Los primitivos clanes de seres humanos ya se organizaban a partir de unas escalas de valores, de una moral colectiva, al igual que todas las sociedades y civilizaciones que desde entonces han existido. Sin valores, es imposible la vida en comunidad, ya sea esta la de la familia, el barrio, la ciudad, la región, el país o las relaciones y la convivencia internacional.
De hecho, los valores son incluso imprescindibles para convivir con uno mismo; sin unos principios que regulen nuestro comportamiento, sin este tipo de "automatismos morales", nos sentiríamos dubitativos, inseguros, y difícilmente podríamos estar a gusto y en paz con nosotros mismos.
Necesitamos los valores. Y dado que los necesitamos, hemos que decidir cuales son los valores concretos que queremos adoptar como tales, es decir, hemos de preferir y rechazar, con el objetivo de concretar el tipo de organización social a la que aspiramos. A partir de los valores, por oposición, se identifican los antivalores, los principios opuestos a los escogidos. O al revés.

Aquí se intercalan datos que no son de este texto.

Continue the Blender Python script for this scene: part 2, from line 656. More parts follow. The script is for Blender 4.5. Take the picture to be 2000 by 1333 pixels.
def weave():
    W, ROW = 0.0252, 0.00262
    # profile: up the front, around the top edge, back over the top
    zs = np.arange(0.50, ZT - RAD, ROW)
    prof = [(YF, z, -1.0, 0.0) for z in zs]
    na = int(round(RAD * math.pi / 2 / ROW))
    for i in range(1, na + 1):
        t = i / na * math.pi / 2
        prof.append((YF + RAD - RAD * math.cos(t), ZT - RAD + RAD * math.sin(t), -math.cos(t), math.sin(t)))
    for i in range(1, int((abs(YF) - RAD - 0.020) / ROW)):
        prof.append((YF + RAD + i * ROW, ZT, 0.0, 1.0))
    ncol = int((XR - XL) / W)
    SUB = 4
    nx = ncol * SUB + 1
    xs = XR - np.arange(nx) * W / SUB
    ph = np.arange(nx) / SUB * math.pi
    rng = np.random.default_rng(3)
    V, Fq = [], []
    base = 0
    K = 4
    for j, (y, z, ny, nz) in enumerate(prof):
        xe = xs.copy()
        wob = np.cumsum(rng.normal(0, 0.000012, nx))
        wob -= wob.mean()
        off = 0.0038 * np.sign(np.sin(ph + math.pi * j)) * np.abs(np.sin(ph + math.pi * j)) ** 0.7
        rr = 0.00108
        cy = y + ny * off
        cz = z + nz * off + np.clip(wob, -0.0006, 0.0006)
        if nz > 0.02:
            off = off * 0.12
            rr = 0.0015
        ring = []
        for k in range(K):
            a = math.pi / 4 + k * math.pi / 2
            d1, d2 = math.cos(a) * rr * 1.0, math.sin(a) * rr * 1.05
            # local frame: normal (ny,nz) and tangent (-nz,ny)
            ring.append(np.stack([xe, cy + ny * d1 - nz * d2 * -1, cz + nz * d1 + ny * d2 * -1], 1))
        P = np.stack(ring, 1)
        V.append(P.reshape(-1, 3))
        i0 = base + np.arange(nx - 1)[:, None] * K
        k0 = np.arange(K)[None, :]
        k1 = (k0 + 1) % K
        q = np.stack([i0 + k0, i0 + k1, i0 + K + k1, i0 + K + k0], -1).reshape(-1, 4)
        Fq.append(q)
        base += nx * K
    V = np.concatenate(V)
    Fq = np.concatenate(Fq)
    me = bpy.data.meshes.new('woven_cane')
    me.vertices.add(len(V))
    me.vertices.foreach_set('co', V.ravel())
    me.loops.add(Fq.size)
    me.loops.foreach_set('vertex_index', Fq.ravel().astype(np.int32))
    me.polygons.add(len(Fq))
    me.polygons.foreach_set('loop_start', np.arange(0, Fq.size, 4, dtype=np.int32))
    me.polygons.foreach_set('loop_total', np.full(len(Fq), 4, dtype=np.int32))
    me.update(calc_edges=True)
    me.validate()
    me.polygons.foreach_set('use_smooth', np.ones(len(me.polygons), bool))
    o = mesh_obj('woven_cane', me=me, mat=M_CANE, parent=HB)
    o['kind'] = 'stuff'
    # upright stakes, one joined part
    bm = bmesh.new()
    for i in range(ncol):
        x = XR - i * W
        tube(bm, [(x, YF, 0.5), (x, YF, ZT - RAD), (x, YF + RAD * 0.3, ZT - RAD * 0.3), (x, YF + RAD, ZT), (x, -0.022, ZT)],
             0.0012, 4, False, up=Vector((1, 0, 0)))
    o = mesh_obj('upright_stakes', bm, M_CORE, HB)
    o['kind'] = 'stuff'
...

Es un proceso con un componente de subjetividad importante. Y por lo tanto, con un amplio abanico de posibles resultados. En nuestro caso, a partir de distintos razonamientos, optamos, decidimos, partimos de la premisa, pero en definitiva nos inventamos, que los valores que queremos asumir, que asumimos, son aquellos contenidos y derivados de los principios expuestos en la Declaración Universal de los Derechos Humanos. Hay que puntualizarlo, porque no siempre ocurre o ha ocurrido así. Por ejemplo, es obvio que el nazismo defendía unos valores, el problema es que dichos valores eran el racismo, el militarismo, la homofobia, etc.
Es verdad que no siempre es fácil establecer un límite claro entre valores y antivalores. Los extremos del abanico siempre son evientes, pero en la gradual transición de un extremo al otro pueden existir zonas intermedias de incómoda o difícil valoración. No obstante, utilizar la existencia de esta zona gris o confusa para cuestionar todo el sistema jerárquico de valores no tiene sentido, ya que las tendencias que marcan los extremos siempre están muy claras.
Al final (o desde el principio), este tipo de impugnaciones en general no persiguen la negación de la validez de cualquier sistema de valores, sino que lo que suelen esconder es, a través de la descalificación retórica, una reivindicación "de hecho" de valores opuestos a los de la Declaración Universal. Una estratagema para luego acabar reivindicando la legitimidad de la ley del más fuerte (convirtiendo esta ley en el valor supremo). O a través de sistemas ideológicos presuntamente más elaborados (pero en el fondo igual de burdos), negar igualmente los principios de la Declaración Universal, como en el caso del nazismo, el estalinismo, los integrismos religiosos, el colonialismo económico, etc.